Chill out to the haunting sound of silents

14th February 2003 at 00:00
Judith Palmer ushers in this week's highlights with the eerie strains of the dulcimer

Hammered horror

The creepy masterpiece of German expressionist cinema, The Cabinet of Dr Caligari, rises from the dead this week to an ethereal new soundtrack by British composer Geoff Smith.

One of the earliest horror films, Robert Wiene's 1919 silent picture tells the tale of cunning hypnotist Dr Caligari, who exerts his influence over a somnambulist, willing the sleeping man to commit murders on his behalf.

It's a chilling psychological maze of angst and insanity, bathed in postwar gloom and unsettling angular shadows.

Performed live on stage to an original tinted print of the film, Geoff Smith's score uses the rarely heard sound of the hammered dulcimer to set the skin prickling. "It's a timeless film and there's a timelessness about the sound of the dulcimer. It's an ancient instrument and it releases some deeper primordial thing in the sound," says Smith, who made the three dulcimers used for the performance.

Smith was a jazz drummer before he fell under the spell of the dulcimer and the lingering miasmic sound of its ghostly strings. The invention of the piano killed off the dulcimer in much the same way as talking pictures sounded the death knell for silent films. But for one week at least, you can succumb to the eerie charms of both.

Playing at the Other Cinema, London, February 14 and 20; Manchester Cornerhouse (16); Nottingham Broadway (19); Duke of York's, Brighton (28).

Certificate U. www.dulcimer.co.uk.

Go wild on tour

Wild Girl, Wild Boy, Pop-Up Theatre's award-winning production of David Almond's powerful play for over-eights, has just started a national tour. In Skellig, the novel that won Almond the 1998 Whitbread Children's Book Award and Carnegie Medal, he used magic and mystery to tackle the agonising anxiety of life-threatening illness in the family.

Wild Girl, Wild Boy uses the same blend of magic realism to confront the mental turmoil of a young girl whose father has just died. Her world turned upside down, wild-child Elaine starts skipping school and passing the days alone with her imagination, rummaging through the overgrown allotment where she used to spend time with her dad.

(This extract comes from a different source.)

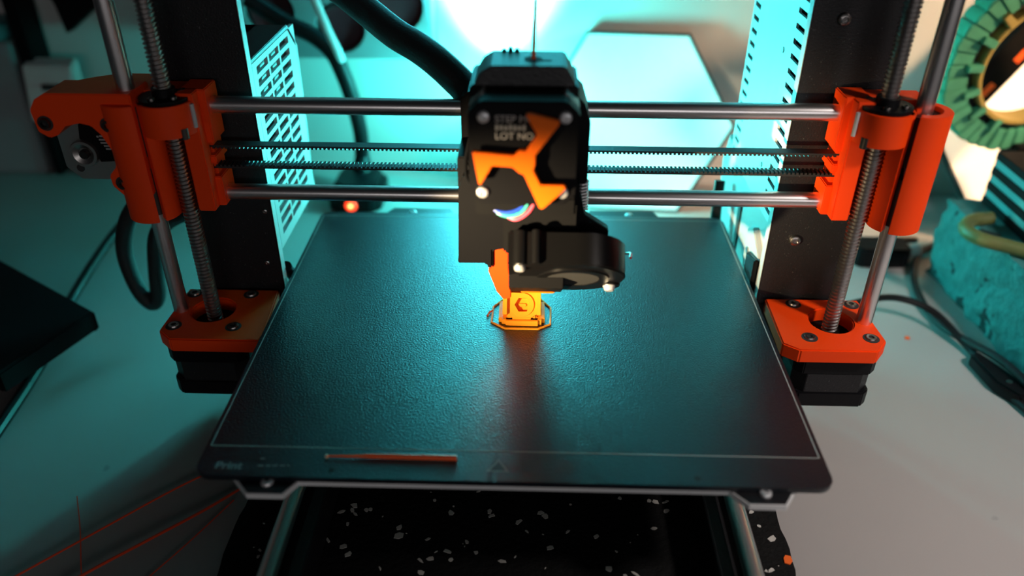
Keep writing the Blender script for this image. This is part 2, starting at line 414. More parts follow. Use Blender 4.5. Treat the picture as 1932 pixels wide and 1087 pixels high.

Almond's poetic script (Hodder Children's Books, pound;5.99) movingly depicts the inarticulacy of grief and the healing power of fantasy. Touring until the end of March. Information, tel: 020 7609 3339; www.pop-up.net.

Put the needle on the record

Cued Up is the latest play from the Half Moon New Writing Scheme. Cool East End teenagers D and Nina are into hip-hop and garage, while Joe, an elderly widower, lives for jazz. Putting musical differences aside, the trio strike up an unlikely friendship as they come to respect each other's musical passions. Paul Ashton's play for 13-plus is driven by a thumping soundscape from club DJ Steve Bicknell.

Half Moon, London, today, then on tour including Wimbledon Studio Theatre (February 25-March 1) and Aberystwyth Arts Centre (March 13). Information: 020 7709 8900; www.halfmoon.org.uk.